Exercise description - A verbatim copy of the records is required, with all pictures left out.

Entries with scene source code
** Start **

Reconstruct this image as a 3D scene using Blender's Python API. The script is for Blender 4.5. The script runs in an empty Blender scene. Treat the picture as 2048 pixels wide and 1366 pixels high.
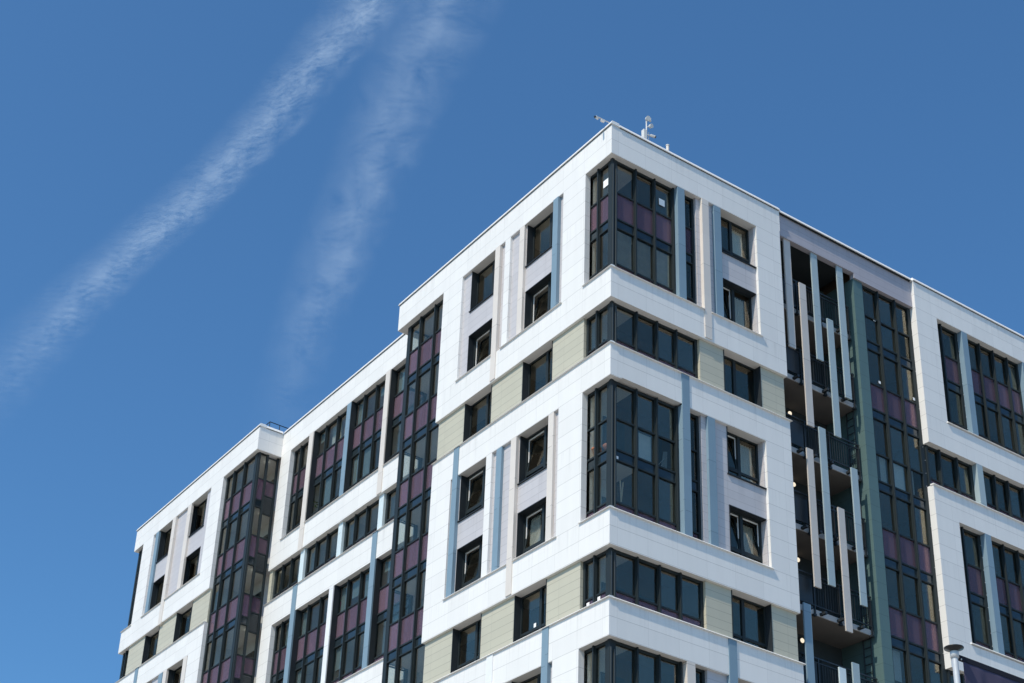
import bpy, bmesh, math, random
from mathutils import Vector, Matrix
random.seed(7)
S = bpy.context.scene
COL = S.collection
R = math.radians

# ------------------------------------------------------------------ materials
def newmat(name):
    m = bpy.data.materials.new(name); m.use_nodes = True
    nt = m.node_tree; nt.nodes.clear()
    out = nt.nodes.new('ShaderNodeOutputMaterial')
    return m, nt, out
def node(nt, t, **kw):
    n = nt.nodes.new(t)
    for k, v in kw.items(): setattr(n, k, v)
    return n
def math_n(nt, op, a, b=None, c=None):
    n = nt.nodes.new('ShaderNodeMath'); n.operation = op
    for i, v in enumerate((a, b, c)):
        if v is None: continue
        if isinstance(v, (int, float)): n.inputs[i].default_value = v
        else: nt.links.new(v, n.inputs[i])
    return n.outputs[0]
def mixc(nt, fac, a, b):
    n = nt.nodes.new('ShaderNodeMix'); n.data_type = 'RGBA'
    for i, v in ((0, fac), (6, a), (7, b)):
        if isinstance(v, (int, float)): n.inputs[i].default_value = v
        elif isinstance(v, tuple): n.inputs[i].default_value = (*v, 1)
        else: nt.links.new(v, n.inputs[i])
    return n.outputs[2]

def paint(name, col, rough=.5, spec=.4, var=.06, scale=3.0, metal=0.0, seam=0.0):
    """painted / coated surface: slight tonal drift and roughness variation"""
    m, nt, out = newmat(name)
    b = node(nt, 'ShaderNodeBsdfPrincipled')
    g = node(nt, 'ShaderNodeNewGeometry')
    nz = node(nt, 'ShaderNodeTexNoise'); nz.inputs['Scale'].default_value = scale; nz.inputs['Detail'].default_value = 5
    nt.links.new(g.outputs['Position'], nz.inputs['Vector'])
    f = math_n(nt, 'MULTIPLY_ADD', nz.outputs['Fac'], 2*var, 1-var)
    if seam:      # butt joints of the folded sheet every few metres
        sx = node(nt, 'ShaderNodeSeparateXYZ'); nt.links.new(g.outputs['Position'], sx.inputs[0])
        q = math_n(nt, 'FRACT', math_n(nt, 'DIVIDE', math_n(nt, 'ADD', sx.outputs[2], math_n(nt, 'MULTIPLY', math_n(nt, 'FLOOR', math_n(nt, 'ADD', sx.outputs[0], sx.outputs[1])), .37)), seam))
        f = math_n(nt, 'MULTIPLY', f, math_n(nt, 'MULTIPLY_ADD', math_n(nt, 'LESS_THAN', q, .022/seam), -.35, 1.0))
        f = math_n(nt, 'MULTIPLY', f, math_n(nt, 'MULTIPLY_ADD', math_n(nt, 'LESS_THAN', q, .5), .03, .985))
    vm = node(nt, 'ShaderNodeVectorMath', operation='SCALE')
    vm.inputs[0].default_value = col; nt.links.new(f, vm.inputs['Scale'])
    nt.links.new(vm.outputs[0], b.inputs['Base Color'])
    r = math_n(nt, 'MULTIPLY_ADD', nz.outputs['Fac'], .2, rough-.1)
    nt.links.new(r, b.inputs['Roughness'])
    b.inputs['Specular IOR Level'].default_value = spec
    b.inputs['Metallic'].default_value = metal
    nt.links.new(b.outputs[0], out.inputs[0])
    return m

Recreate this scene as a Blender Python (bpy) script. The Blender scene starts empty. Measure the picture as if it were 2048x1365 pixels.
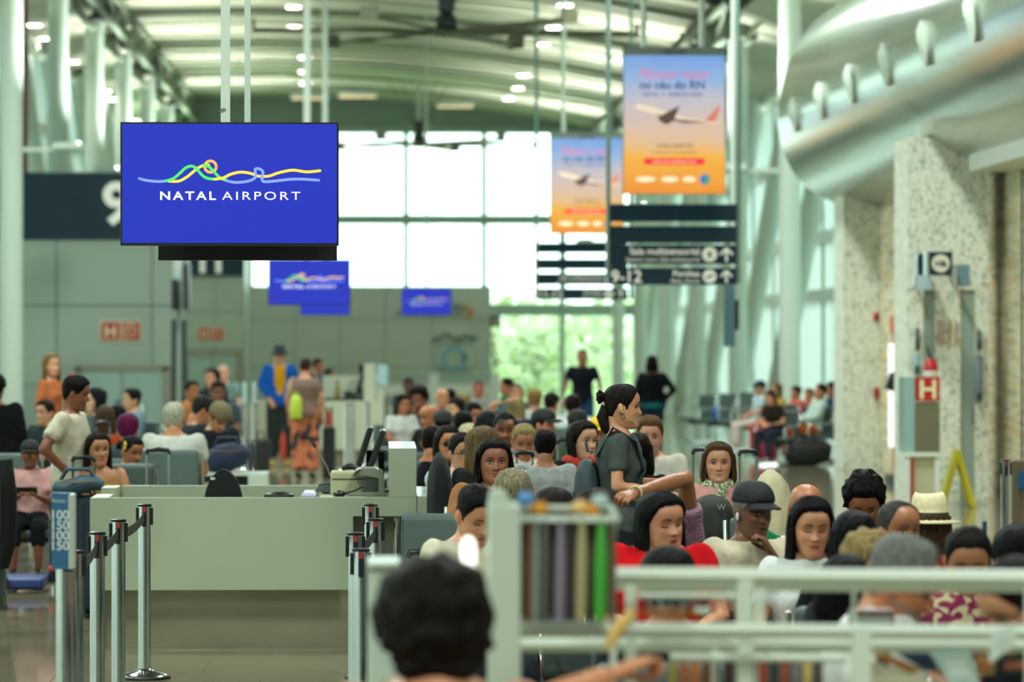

** End **

Completed exercise -
Reconstruct this image as a 3D scene using Blender's Python API. The script is for Blender 4.5. The script runs in an empty Blender scene. Treat the picture as 2048 pixels wide and 1366 pixels high.
import bpy, bmesh, math, random
from mathutils import Vector, Matrix
random.seed(7)
S = bpy.context.scene
COL = S.collection
R = math.radians

# ------------------------------------------------------------------ materials
def newmat(name):
    m = bpy.data.materials.new(name); m.use_nodes = True
    nt = m.node_tree; nt.nodes.clear()
    out = nt.nodes.new('ShaderNodeOutputMaterial')
    return m, nt, out
def node(nt, t, **kw):
    n = nt.nodes.new(t)
    for k, v in kw.items(): setattr(n, k, v)
    return n
def math_n(nt, op, a, b=None, c=None):
    n = nt.nodes.new('ShaderNodeMath'); n.operation = op
    for i, v in enumerate((a, b, c)):
        if v is None: continue
        if isinstance(v, (int, float)): n.inputs[i].default_value = v
        else: nt.links.new(v, n.inputs[i])
    return n.outputs[0]
def mixc(nt, fac, a, b):
    n = nt.nodes.new('ShaderNodeMix'); n.data_type = 'RGBA'
    for i, v in ((0, fac), (6, a), (7, b)):
        if isinstance(v, (int, float)): n.inputs[i].default_value = v
        elif isinstance(v, tuple): n.inputs[i].default_value = (*v, 1)
        else: nt.links.new(v, n.inputs[i])
    return n.outputs[2]

def paint(name, col, rough=.5, spec=.4, var=.06, scale=3.0, metal=0.0, seam=0.0):
    """painted / coated surface: slight tonal drift and roughness variation"""
    m, nt, out = newmat(name)
    b = node(nt, 'ShaderNodeBsdfPrincipled')
    g = node(nt, 'ShaderNodeNewGeometry')
    nz = node(nt, 'ShaderNodeTexNoise'); nz.inputs['Scale'].default_value = scale; nz.inputs['Detail'].default_value = 5
    nt.links.new(g.outputs['Position'], nz.inputs['Vector'])
    f = math_n(nt, 'MULTIPLY_ADD', nz.outputs['Fac'], 2*var, 1-var)
    if seam:      # butt joints of the folded sheet every few metres
        sx = node(nt, 'ShaderNodeSeparateXYZ'); nt.links.new(g.outputs['Position'], sx.inputs[0])
        q = math_n(nt, 'FRACT', math_n(nt, 'DIVIDE', math_n(nt, 'ADD', sx.outputs[2], math_n(nt, 'MULTIPLY', math_n(nt, 'FLOOR', math_n(nt, 'ADD', sx.outputs[0], sx.outputs[1])), .37)), seam))
        f = math_n(nt, 'MULTIPLY', f, math_n(nt, 'MULTIPLY_ADD', math_n(nt, 'LESS_THAN', q, .022/seam), -.35, 1.0))
        f = math_n(nt, 'MULTIPLY', f, math_n(nt, 'MULTIPLY_ADD', math_n(nt, 'LESS_THAN', q, .5), .03, .985))
    vm = node(nt, 'ShaderNodeVectorMath', operation='SCALE')
    vm.inputs[0].default_value = col; nt.links.new(f, vm.inputs['Scale'])
    nt.links.new(vm.outputs[0], b.inputs['Base Color'])
    r = math_n(nt, 'MULTIPLY_ADD', nz.outputs['Fac'], .2, rough-.1)
    nt.links.new(r, b.inputs['Roughness'])
    b.inputs['Specular IOR Level'].default_value = spec
    b.inputs['Metallic'].default_value = metal
    nt.links.new(b.outputs[0], out.inputs[0])
    return m

Recreate this scene as a Blender Python (bpy) script. The Blender scene starts empty. Measure the picture as if it were 2048x1365 pixels.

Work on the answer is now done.